## WORK REQUIRED
Filter this data down to the lines that hold "picture", and copy them.

## MATERIAL PROVIDED
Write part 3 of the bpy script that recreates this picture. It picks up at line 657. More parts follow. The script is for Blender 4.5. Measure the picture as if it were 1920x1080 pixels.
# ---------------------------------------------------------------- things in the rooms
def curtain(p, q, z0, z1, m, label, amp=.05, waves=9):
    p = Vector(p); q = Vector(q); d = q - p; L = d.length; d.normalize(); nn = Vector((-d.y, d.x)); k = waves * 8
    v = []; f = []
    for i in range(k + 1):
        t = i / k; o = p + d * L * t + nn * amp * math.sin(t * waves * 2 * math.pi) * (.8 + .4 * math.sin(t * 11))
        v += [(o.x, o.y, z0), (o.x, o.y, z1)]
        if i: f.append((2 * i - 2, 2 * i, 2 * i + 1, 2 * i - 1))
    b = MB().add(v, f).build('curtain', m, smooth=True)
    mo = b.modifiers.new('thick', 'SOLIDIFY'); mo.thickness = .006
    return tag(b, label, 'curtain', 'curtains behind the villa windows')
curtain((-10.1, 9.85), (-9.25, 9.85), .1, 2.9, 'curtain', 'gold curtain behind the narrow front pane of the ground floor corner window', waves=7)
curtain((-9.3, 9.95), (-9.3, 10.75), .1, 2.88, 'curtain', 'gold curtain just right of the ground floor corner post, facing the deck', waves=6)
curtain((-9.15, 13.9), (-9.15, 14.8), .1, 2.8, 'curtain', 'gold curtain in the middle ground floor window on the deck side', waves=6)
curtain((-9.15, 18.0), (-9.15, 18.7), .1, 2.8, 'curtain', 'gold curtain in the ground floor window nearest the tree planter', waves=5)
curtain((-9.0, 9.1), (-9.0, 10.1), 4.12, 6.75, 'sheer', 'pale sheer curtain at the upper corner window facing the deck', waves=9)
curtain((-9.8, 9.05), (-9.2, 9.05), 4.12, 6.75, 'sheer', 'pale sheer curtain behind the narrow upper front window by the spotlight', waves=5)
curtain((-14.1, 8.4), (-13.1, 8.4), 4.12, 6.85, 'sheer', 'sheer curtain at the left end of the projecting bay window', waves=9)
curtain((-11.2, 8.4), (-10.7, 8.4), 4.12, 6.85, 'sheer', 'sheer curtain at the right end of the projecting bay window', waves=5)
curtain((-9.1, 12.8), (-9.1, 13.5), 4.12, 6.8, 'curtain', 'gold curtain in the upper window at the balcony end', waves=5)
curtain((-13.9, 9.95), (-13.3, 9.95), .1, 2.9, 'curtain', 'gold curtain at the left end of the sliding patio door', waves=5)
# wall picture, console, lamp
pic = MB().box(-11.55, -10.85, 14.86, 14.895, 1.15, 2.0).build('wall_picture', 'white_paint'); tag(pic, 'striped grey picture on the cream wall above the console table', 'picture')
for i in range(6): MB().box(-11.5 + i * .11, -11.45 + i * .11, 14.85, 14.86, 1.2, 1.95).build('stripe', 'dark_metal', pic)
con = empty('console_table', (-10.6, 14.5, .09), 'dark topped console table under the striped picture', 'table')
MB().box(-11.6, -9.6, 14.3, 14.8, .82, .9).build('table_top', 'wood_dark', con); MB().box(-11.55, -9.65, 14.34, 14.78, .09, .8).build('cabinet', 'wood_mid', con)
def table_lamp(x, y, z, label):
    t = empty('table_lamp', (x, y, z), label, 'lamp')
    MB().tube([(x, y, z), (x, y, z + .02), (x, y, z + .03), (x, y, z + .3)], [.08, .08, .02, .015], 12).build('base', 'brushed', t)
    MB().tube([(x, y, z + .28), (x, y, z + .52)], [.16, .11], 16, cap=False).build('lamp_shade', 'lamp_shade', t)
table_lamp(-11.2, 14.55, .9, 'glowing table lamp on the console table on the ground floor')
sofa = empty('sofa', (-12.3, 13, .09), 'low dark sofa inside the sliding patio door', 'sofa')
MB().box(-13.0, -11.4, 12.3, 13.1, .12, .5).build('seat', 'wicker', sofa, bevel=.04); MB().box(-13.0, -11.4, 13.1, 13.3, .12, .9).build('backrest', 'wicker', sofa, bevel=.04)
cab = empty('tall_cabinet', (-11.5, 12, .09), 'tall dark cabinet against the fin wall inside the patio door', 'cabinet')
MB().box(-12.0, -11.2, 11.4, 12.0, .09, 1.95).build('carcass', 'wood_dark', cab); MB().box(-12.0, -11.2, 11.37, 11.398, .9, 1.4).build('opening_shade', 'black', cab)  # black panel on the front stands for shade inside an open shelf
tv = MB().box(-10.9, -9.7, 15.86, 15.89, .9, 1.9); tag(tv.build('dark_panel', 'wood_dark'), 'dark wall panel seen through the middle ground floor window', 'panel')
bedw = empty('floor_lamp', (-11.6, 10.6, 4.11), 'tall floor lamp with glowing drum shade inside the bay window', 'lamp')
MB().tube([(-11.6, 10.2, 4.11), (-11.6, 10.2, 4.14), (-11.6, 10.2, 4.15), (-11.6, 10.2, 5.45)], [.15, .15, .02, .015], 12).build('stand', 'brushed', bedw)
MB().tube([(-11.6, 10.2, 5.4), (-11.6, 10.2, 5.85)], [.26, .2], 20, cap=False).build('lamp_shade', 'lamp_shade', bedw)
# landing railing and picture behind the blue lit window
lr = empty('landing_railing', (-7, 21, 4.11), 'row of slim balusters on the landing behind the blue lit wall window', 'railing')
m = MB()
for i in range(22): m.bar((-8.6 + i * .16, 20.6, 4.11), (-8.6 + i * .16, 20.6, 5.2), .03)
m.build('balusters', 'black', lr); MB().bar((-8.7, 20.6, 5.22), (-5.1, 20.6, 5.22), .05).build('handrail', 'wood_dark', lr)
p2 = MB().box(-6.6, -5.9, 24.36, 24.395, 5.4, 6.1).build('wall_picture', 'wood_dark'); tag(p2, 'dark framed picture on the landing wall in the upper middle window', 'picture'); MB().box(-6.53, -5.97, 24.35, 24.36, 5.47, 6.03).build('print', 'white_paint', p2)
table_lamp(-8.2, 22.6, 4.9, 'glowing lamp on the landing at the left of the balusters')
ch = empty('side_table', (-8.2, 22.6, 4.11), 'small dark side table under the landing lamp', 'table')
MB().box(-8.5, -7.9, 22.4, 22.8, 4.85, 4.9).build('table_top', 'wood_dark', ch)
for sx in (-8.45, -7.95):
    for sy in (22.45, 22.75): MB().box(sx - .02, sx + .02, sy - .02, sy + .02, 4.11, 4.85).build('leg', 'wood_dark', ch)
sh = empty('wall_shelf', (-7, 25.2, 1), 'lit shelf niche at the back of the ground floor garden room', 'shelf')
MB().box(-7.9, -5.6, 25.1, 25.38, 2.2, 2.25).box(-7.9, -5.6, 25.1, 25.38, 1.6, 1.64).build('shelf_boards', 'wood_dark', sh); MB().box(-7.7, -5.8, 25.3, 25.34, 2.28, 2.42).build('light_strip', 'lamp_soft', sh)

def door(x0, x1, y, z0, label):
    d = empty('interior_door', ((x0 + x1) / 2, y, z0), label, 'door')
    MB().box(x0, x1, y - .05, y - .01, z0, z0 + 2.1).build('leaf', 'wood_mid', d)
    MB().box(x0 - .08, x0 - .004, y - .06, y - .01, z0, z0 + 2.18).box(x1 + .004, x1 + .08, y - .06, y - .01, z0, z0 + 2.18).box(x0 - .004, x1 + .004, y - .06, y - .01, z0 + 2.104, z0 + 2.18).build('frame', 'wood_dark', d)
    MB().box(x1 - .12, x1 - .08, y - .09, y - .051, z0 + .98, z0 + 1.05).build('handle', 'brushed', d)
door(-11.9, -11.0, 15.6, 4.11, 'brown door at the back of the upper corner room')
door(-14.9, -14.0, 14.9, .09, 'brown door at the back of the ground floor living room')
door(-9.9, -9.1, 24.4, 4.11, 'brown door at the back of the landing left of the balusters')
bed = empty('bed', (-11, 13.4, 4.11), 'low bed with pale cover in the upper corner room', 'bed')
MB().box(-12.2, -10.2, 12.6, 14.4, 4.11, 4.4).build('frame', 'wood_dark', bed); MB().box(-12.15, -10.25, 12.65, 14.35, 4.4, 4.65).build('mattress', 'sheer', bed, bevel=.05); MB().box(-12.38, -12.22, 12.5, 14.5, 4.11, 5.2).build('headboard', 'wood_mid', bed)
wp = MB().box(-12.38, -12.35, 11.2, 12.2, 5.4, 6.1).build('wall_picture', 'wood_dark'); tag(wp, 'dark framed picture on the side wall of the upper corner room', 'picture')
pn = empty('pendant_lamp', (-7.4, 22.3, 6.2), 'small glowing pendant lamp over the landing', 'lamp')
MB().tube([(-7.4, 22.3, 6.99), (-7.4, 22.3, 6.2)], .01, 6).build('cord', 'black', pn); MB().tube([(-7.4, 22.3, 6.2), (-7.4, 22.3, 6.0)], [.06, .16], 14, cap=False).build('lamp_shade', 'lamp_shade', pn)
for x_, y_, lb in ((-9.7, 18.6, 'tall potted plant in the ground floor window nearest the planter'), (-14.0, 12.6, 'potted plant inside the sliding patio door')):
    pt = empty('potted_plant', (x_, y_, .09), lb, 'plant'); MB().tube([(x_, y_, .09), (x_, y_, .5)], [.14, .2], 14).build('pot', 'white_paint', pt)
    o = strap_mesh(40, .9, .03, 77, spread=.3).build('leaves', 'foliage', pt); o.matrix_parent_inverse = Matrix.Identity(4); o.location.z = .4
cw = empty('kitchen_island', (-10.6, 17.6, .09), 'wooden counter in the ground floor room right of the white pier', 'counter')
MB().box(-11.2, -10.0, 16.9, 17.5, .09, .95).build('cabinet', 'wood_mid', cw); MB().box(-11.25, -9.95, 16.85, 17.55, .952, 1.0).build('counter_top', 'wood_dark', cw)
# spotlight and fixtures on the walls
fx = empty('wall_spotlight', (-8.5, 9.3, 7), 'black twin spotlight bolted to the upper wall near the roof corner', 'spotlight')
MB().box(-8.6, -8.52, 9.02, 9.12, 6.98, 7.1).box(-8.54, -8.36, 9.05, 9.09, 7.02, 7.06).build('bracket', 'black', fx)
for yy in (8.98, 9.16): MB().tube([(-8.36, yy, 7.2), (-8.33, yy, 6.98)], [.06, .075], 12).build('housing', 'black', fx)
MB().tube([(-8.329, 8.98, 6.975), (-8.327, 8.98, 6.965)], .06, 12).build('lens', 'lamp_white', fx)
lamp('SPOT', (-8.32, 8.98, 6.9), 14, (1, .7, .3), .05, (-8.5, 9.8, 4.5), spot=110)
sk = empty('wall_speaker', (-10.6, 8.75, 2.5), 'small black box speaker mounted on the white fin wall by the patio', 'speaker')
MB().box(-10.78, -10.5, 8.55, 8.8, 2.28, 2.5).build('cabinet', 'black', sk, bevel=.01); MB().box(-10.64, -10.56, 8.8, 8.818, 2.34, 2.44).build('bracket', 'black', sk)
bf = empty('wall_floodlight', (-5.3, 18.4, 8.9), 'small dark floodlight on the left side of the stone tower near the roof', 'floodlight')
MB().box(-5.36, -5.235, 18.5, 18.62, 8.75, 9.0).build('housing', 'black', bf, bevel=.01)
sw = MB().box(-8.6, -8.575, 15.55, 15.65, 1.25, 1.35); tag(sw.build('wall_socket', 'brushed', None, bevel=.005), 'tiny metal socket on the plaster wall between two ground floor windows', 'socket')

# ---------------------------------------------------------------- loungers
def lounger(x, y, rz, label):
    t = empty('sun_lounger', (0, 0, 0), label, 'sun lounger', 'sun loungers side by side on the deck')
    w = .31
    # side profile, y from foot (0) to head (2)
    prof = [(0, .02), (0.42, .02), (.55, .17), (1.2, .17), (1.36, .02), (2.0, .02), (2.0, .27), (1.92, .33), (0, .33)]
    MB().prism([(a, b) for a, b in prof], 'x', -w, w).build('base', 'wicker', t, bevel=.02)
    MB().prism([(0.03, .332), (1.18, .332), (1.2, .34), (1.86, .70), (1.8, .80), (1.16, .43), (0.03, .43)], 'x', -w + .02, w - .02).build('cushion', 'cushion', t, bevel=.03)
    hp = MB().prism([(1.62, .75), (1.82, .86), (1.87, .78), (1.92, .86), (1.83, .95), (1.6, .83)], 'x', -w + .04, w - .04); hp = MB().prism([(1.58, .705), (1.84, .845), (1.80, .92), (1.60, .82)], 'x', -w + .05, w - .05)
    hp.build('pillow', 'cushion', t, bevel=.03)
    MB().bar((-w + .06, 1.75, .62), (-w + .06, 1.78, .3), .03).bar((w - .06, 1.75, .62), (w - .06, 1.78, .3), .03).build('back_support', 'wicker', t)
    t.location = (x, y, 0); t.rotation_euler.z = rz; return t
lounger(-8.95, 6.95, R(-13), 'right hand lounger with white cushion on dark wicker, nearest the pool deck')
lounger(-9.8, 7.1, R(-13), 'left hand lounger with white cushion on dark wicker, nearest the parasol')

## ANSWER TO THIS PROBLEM
Write part 3 of the bpy script that recreates this picture. It picks up at line 657. More parts follow. The script is for Blender 4.5. Measure the picture as if it were 1920x1080 pixels.
# wall picture, console, lamp
pic = MB().box(-11.55, -10.85, 14.86, 14.895, 1.15, 2.0).build('wall_picture', 'white_paint'); tag(pic, 'striped grey picture on the cream wall above the console table', 'picture')
con = empty('console_table', (-10.6, 14.5, .09), 'dark topped console table under the striped picture', 'table')
# landing railing and picture behind the blue lit window
p2 = MB().box(-6.6, -5.9, 24.36, 24.395, 5.4, 6.1).build('wall_picture', 'wood_dark'); tag(p2, 'dark framed picture on the landing wall in the upper middle window', 'picture'); MB().box(-6.53, -5.97, 24.35, 24.36, 5.47, 6.03).build('print', 'white_paint', p2)
wp = MB().box(-12.38, -12.35, 11.2, 12.2, 5.4, 6.1).build('wall_picture', 'wood_dark'); tag(wp, 'dark framed picture on the side wall of the upper corner room', 'picture')